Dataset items
════════

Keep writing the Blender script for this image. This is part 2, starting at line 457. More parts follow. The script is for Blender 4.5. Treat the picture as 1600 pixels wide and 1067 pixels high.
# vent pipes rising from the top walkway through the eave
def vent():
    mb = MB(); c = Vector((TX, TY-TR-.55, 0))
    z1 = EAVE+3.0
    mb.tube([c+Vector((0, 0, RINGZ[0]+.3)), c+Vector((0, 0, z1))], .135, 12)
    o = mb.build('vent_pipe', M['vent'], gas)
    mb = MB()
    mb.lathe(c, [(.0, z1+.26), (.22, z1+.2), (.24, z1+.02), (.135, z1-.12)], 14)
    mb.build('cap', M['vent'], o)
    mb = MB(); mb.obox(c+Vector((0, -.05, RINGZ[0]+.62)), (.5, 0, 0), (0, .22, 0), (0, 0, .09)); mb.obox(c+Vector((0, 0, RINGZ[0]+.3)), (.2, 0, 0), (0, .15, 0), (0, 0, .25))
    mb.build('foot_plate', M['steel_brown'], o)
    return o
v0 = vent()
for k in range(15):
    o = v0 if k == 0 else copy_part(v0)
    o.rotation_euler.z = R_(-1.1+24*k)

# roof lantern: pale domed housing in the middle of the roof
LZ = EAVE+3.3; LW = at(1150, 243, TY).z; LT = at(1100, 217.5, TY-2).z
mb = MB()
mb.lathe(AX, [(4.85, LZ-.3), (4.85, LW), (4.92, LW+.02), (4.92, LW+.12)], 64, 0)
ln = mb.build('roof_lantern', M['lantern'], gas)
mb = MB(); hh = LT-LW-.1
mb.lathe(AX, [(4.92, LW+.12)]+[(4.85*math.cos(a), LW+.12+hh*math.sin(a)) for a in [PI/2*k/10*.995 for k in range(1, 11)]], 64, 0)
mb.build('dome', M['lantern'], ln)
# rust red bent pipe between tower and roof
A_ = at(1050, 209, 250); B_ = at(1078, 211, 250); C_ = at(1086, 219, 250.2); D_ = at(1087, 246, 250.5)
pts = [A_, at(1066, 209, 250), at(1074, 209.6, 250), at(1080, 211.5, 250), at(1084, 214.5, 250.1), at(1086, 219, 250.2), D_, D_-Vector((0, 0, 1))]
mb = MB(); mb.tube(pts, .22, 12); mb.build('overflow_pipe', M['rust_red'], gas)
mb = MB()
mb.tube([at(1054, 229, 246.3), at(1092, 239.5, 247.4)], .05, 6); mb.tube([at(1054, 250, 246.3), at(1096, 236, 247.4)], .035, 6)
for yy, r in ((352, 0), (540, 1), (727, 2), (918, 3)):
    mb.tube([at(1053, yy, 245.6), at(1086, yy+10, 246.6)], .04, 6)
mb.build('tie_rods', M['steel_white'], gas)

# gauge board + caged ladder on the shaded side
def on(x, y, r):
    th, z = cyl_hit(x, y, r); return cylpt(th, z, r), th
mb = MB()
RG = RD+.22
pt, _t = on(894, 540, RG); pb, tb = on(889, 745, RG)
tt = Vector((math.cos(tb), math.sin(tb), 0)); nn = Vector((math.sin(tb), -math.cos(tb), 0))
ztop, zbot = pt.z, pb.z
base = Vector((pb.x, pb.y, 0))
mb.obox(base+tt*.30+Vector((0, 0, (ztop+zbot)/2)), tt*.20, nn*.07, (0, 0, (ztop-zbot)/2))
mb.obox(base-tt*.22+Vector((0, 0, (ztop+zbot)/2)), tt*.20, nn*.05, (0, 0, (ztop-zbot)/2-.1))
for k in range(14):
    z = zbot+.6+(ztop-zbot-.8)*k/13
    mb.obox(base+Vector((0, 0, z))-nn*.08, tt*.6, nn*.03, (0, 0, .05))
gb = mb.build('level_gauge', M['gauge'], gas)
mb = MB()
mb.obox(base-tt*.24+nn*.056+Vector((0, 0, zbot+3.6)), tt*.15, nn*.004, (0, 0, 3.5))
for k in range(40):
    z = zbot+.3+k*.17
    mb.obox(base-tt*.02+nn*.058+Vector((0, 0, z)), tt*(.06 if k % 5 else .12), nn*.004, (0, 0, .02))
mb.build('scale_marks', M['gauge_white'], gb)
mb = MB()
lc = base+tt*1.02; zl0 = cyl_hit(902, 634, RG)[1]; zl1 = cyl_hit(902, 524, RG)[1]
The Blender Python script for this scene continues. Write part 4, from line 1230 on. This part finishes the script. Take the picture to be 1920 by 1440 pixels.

════════

§ **Written task**: Extract all of the material exactly as it is written.

§ **Answer to this exercise**:
Keep writing the Blender script for this image. This is part 2, starting at line 457. More parts follow. The script is for Blender 4.5. Treat the picture as 1600 pixels wide and 1067 pixels high.
# vent pipes rising from the top walkway through the eave
def vent():
    mb = MB(); c = Vector((TX, TY-TR-.55, 0))
    z1 = EAVE+3.0
    mb.tube([c+Vector((0, 0, RINGZ[0]+.3)), c+Vector((0, 0, z1))], .135, 12)
    o = mb.build('vent_pipe', M['vent'], gas)
    mb = MB()
    mb.lathe(c, [(.0, z1+.26), (.22, z1+.2), (.24, z1+.02), (.135, z1-.12)], 14)
    mb.build('cap', M['vent'], o)
    mb = MB(); mb.obox(c+Vector((0, -.05, RINGZ[0]+.62)), (.5, 0, 0), (0, .22, 0), (0, 0, .09)); mb.obox(c+Vector((0, 0, RINGZ[0]+.3)), (.2, 0, 0), (0, .15, 0), (0, 0, .25))
    mb.build('foot_plate', M['steel_brown'], o)
    return o
v0 = vent()
for k in range(15):
    o = v0 if k == 0 else copy_part(v0)
    o.rotation_euler.z = R_(-1.1+24*k)

# roof lantern: pale domed housing in the middle of the roof
LZ = EAVE+3.3; LW = at(1150, 243, TY).z; LT = at(1100, 217.5, TY-2).z
mb = MB()
mb.lathe(AX, [(4.85, LZ-.3), (4.85, LW), (4.92, LW+.02), (4.92, LW+.12)], 64, 0)
ln = mb.build('roof_lantern', M['lantern'], gas)
mb = MB(); hh = LT-LW-.1
mb.lathe(AX, [(4.92, LW+.12)]+[(4.85*math.cos(a), LW+.12+hh*math.sin(a)) for a in [PI/2*k/10*.995 for k in range(1, 11)]], 64, 0)
mb.build('dome', M['lantern'], ln)
# rust red bent pipe between tower and roof
A_ = at(1050, 209, 250); B_ = at(1078, 211, 250); C_ = at(1086, 219, 250.2); D_ = at(1087, 246, 250.5)
pts = [A_, at(1066, 209, 250), at(1074, 209.6, 250), at(1080, 211.5, 250), at(1084, 214.5, 250.1), at(1086, 219, 250.2), D_, D_-Vector((0, 0, 1))]
mb = MB(); mb.tube(pts, .22, 12); mb.build('overflow_pipe', M['rust_red'], gas)
mb = MB()
mb.tube([at(1054, 229, 246.3), at(1092, 239.5, 247.4)], .05, 6); mb.tube([at(1054, 250, 246.3), at(1096, 236, 247.4)], .035, 6)
for yy, r in ((352, 0), (540, 1), (727, 2), (918, 3)):
    mb.tube([at(1053, yy, 245.6), at(1086, yy+10, 246.6)], .04, 6)
mb.build('tie_rods', M['steel_white'], gas)

# gauge board + caged ladder on the shaded side
def on(x, y, r):
    th, z = cyl_hit(x, y, r); return cylpt(th, z, r), th
mb = MB()
RG = RD+.22
pt, _t = on(894, 540, RG); pb, tb = on(889, 745, RG)
tt = Vector((math.cos(tb), math.sin(tb), 0)); nn = Vector((math.sin(tb), -math.cos(tb), 0))
ztop, zbot = pt.z, pb.z
base = Vector((pb.x, pb.y, 0))
mb.obox(base+tt*.30+Vector((0, 0, (ztop+zbot)/2)), tt*.20, nn*.07, (0, 0, (ztop-zbot)/2))
mb.obox(base-tt*.22+Vector((0, 0, (ztop+zbot)/2)), tt*.20, nn*.05, (0, 0, (ztop-zbot)/2-.1))
for k in range(14):
    z = zbot+.6+(ztop-zbot-.8)*k/13
    mb.obox(base+Vector((0, 0, z))-nn*.08, tt*.6, nn*.03, (0, 0, .05))
gb = mb.build('level_gauge', M['gauge'], gas)
mb = MB()
mb.obox(base-tt*.24+nn*.056+Vector((0, 0, zbot+3.6)), tt*.15, nn*.004, (0, 0, 3.5))
for k in range(40):
    z = zbot+.3+k*.17
    mb.obox(base-tt*.02+nn*.058+Vector((0, 0, z)), tt*(.06 if k % 5 else .12), nn*.004, (0, 0, .02))
mb.build('scale_marks', M['gauge_white'], gb)
mb = MB()
lc = base+tt*1.02; zl0 = cyl_hit(902, 634, RG)[1]; zl1 = cyl_hit(902, 524, RG)[1]
The Blender Python script for this scene continues. Write part 4, from line 1230 on. This part finishes the script. Take the picture to be 1920 by 1440 pixels.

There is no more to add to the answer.